20/06/2010

Cavaco não dá cavaco

Mário Russo



José Saramago é uma personalidade internacional incontestável, quer se goste ou não. E é português. Foi um homem polémico que nunca virou a cara à luta. Tinha tudo para ficar um desconhecido, mas lutou contra a adversidade e, como autodidacta, estudou línguas e literatura. Era um mestre que não precisou do canudo para ser mundialmente famoso.

Só por isto, representa o que melhor se poderia desejar para o povo português copiar para sair desta crise eterna em que está há muito mergulhado. Exemplos de sucesso como o de Saramago deviam ser seguidos.

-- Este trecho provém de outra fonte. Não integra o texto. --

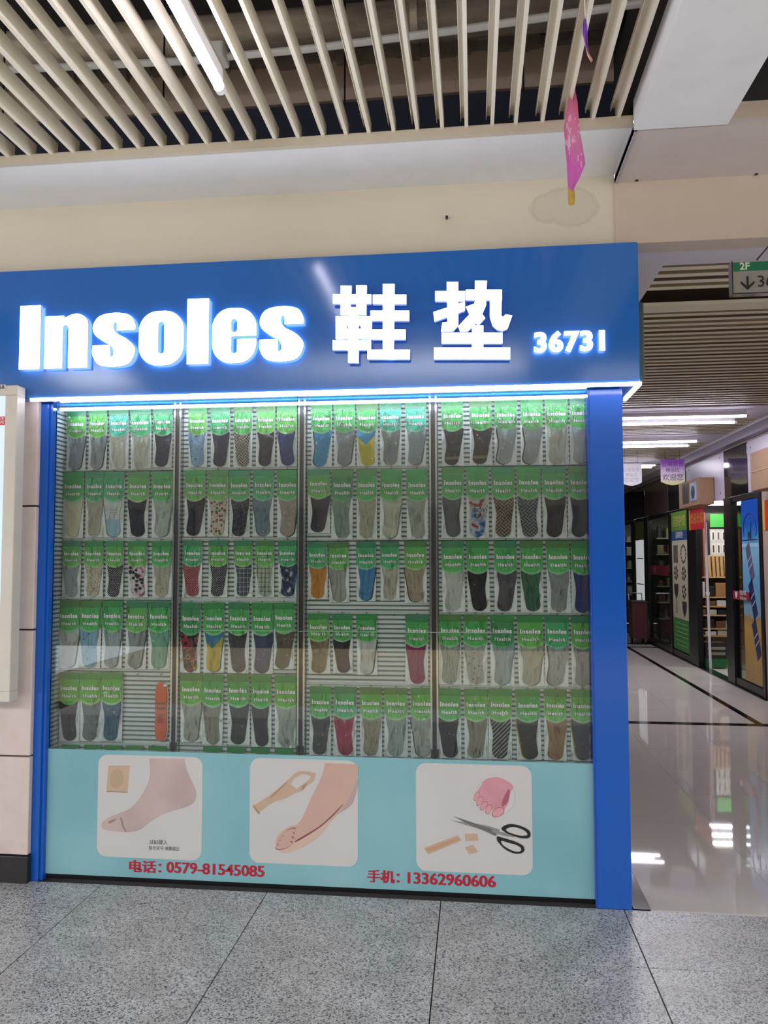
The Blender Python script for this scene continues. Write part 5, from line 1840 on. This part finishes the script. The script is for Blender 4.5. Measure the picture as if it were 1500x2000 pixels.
# --- open doorway shop: rack facing the viewer
def rack():
    Y = 8.2
    P = lambda px, py: onY(px, py, Y)
    t = thing('display_rack', 'tall wooden ware rack under a bright green header inside the lit doorway', 'rack', (2.8, Y, 0.012))
    x0, x1 = 2.42, 3.12
    for x in (x0, 2.64, x1):
        at(MB().box(x - 0.018, x + 0.018, Y - 0.02, Y + 0.2, 0.013, 2.12).obj('upright', m_wood2), t)
    at(MB().box(x0, x1, Y + 0.16, Y + 0.2, 0.013, 2.12).obj('back_panel', mat('rack_back', '7c7062', 0.7)), t)
    a, b = P(1385, 1030), P(1424, 1004)
    at(MB().box(a.x, x1 + 0.05, Y - 0.05, Y - 0.03, a.z, b.z).obj('green_header', m_green_print), t)
    pg0, pg1 = P(1387, 1088), P(1424, 1033)
    at(MB().box(pg0.x, x1, Y - 0.01, Y + 0.0, pg0.z, pg1.z).obj('white_pegboard', mat('white_pegboard', 'c9cdc4', 0.5)), t)
    shelves = [P(1390, py).z for py in (1126, 1165, 1183, 1200, 1226, 1240)]
    for z in shelves:
        at(MB().box(x0, x1, Y - 0.09, Y + 0.16, z - 0.018, z).obj('shelf_board', m_wood), t)
    # packets of tools on the pegboard
    wp = mat('white_tool_card', 'e0ded4', 0.5)
    for r in range(2):
        for c in range(5):
            x = pg0.x + 0.045 + c * 0.072
            z = pg1.z - 0.02 - r * 0.185
            o = thing('tool_packet', 'small carded tool, %s in the %s row under the bright green header' % (ORD[c], ('upper', 'lower')[r]), 'tool packet', (x, Y - 0.012, z), 'carded tools on the pegboard')
            at(MB().box(x - 0.026, x + 0.026, Y - 0.015, Y - 0.0105, z - 0.15, z).obj('card', wp), o)
            at(MB().box(x - 0.009, x + 0.009, Y - 0.024, Y - 0.015, z - 0.13, z - 0.03).obj('tool', mat('tool_dark', '5a4c40', 0.4)), o)
    # wooden boards standing on the top shelf
    for c in range(7):
        x = pg0.x - 0.03 + c * 0.056
        z = shelves[0]
        m = m_wood if c < 5 else m_wood2
        o = MB().prism([(x - 0.02, z + 0.001), (x + 0.02, z + 0.001), (x + 0.008, z + 0.31), (x - 0.03, z + 0.29)], Y - 0.085, Y - 0.03, FACE).obj('wooden_board', m, bevel=0.004)
        tag(o, '%s wooden board standing on the rack, %s from left' % ('pale' if c < 5 else 'reddish', (ORD + ['seventh'])[c]), 'board', 'wooden boards on the rack')
    # goods on the shelves
    rnd = random.Random(2)
    cols = [('b9b3a0', 'cream'), ('1d1c1e', 'black'), ('9c7448', 'tan'), ('6c4a30', 'brown'), ('c8c4bc', 'white')]
    for k, (z, ztop) in enumerate(zip(shelves[1:], shelves[:-1])):
        x = x0 + 0.03
        n = 0
        while x < x1 - 0.12:
            w_ = rnd.uniform(0.1, 0.17)
            h_ = max(0.05, (ztop - z) * rnd.uniform(0.5, 0.75))
            c, wd = cols[(k * 2 + int(x * 10)) % 5]
            o = MB().box(x, x + w_, Y - 0.08, Y + 0.08, z + 0.0005, z + h_).obj('goods_box', mat('goods_' + wd, c, 0.5, var=0.1, vscale=20), bevel=0.004)
            tag(o, '%s goods box, %s from left on the %s shelf of the doorway rack' % (wd, ORD[n], ('second', 'third', 'fourth', 'fifth', 'lowest')[k]), 'box', 'goods boxes on the %s shelf' % ('second', 'third', 'fourth', 'fifth', 'lowest')[k])
            x += w_ + 0.02
            n += 1
    # low crate with a green front at the foot of the rack
    a, b = onZ(1366, 1300, 0.0), onZ(1397, 1298, 0.0)
    Yc = a.y
    t2 = thing('floor_stand', 'low dark stand with green printed foot standing just inside the doorway', 'stand', (2.5, Yc, 0.001))
    at(MB().box(2.40, 2.66, 7.36, 7.6, 0.013, 0.13).obj('green_foot', mat('dark_green_print', '1f6a3a', 0.5)), t2)
    at(MB().box(2.40, 2.66, 7.37, 7.6, 0.13, 0.34).obj('dark_body', mat('dark_stand', '2c2a26', 0.5, var=0.15, vscale=30)), t2)
    for z in (0.18, 0.25):
        at(MB().box(2.42, 2.64, 7.362, 7.37, z, z + 0.035).obj('text_strip', mat('dull_white_strip', '8c8c84', 0.5, var=0.2, vscale=80)), t2)
    # tall white pole leaning in the doorway
    o = thing('white_pole', 'tall thin white pole standing in the lit doorway', 'pole', (2.40, 6.9, 0.012))
    pt, pb = onX(1377, 1020, 2.38), onX(1386, 1255, 2.41)
    pb = pb + (pb - pt) * (pb.z - 0.013) / (pt.z - pb.z)
    at(MB().tube(pb, pt, 0.017, 10).obj('pole', mat('white_pole_paint', 'd8d4dc', 0.4)), o)
    at(MB().tube(pb.lerp(pt, 0.5), pb.lerp(pt, 0.525), 0.024, 10).obj('joint', m_white), o)
    # leaning cardboard sheets
    for k, (dx, col, wd) in enumerate(((0.0, 'a06c40', 'nearer'), (0.12, '8a5c38', 'farther'))):
        pts = [(2.80 + dx, 0.013), (3.02 + dx, 0.013), (2.97 + dx, 0.60), (2.86 + dx, 0.62)]
        o = MB().prism(pts, 7.78 + 0.06 * k, 7.80 + 0.06 * k, FACE).obj('cardboard_sheet', mat('brown_board_%d' % k, col, 0.7, var=0.08))
        tag(o, '%s brown board leaning against the rack on the shop floor' % wd, 'board')
    # lamps over the rack
    for k in range(2):
        tube_lamp((2.46, 7.9 - 0.35 * k, 2.215), (3.05, 7.9 - 0.35 * k, 2.215), '%s tube lamp over the rack inside the doorway' % ('rear', 'front')[k], 'tube lamps over the rack')
    cw = MB().box(XW + 0.06, 4.2, 5.06, 8.42, 2.26, 2.29).obj('ceiling_shop', mat('white_shop_ceiling', 'c9c3c4', 0.6))
    struct(cw)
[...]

Teve períodos menos bons, sem dúvida. Os apoios a Cuba e à Coreia do Norte, duas “democracias” que “respeitam os direitos do homem” só podia ser um ensaio sobre a cegueira.

O saneamento político que promoveu a colegas de profissão, jornalistas, quando foi nomeado para dirigir o Diário após o 25 de Abril, prova o seu lado obscuro e intolerante que atormentaria a vida a qualquer pessoa minimamente sensível. Mas Saramago teve o discernimento de recuar no apoio incondicional às ditaduras e reconhecê-las como tal.

Foi um sonhador que ousou sonhar e venceu. Foi Nobel e reconhecido no mundo. Um verdadeiro monumento para muitos milhões de admiradores pelo mundo fora. Não teve reconhecimento em seu país, na época de Cavaco Silva, que nada fez para contrariar o veto do intolerante “xiita” Sousa Lara, seu sub-secretário da Cultura, à indicação do livro de Saramago para um prémio europeu.

Por isso Cavaco sente-se pouco confortável diante deste evento triste que foi a morte do escritor José Saramago. Até compreendo. Se fosse o cidadão Aníbal, por coerência não tinha mesmo que ir ao funeral de Saramago. Mas o vulto e o prestígio que trouxe a Portugal fizeram de Saramago um monumento nacional e um herói que merece as honrarias da nação. Por isso, Não se trata de Cavaco ir ao funeral. É o Presidente da Republica que deve marcar a sua presença. Tudo que não seja esta presença, é pura hipocrisia digna da que os políticos nos têm brindado.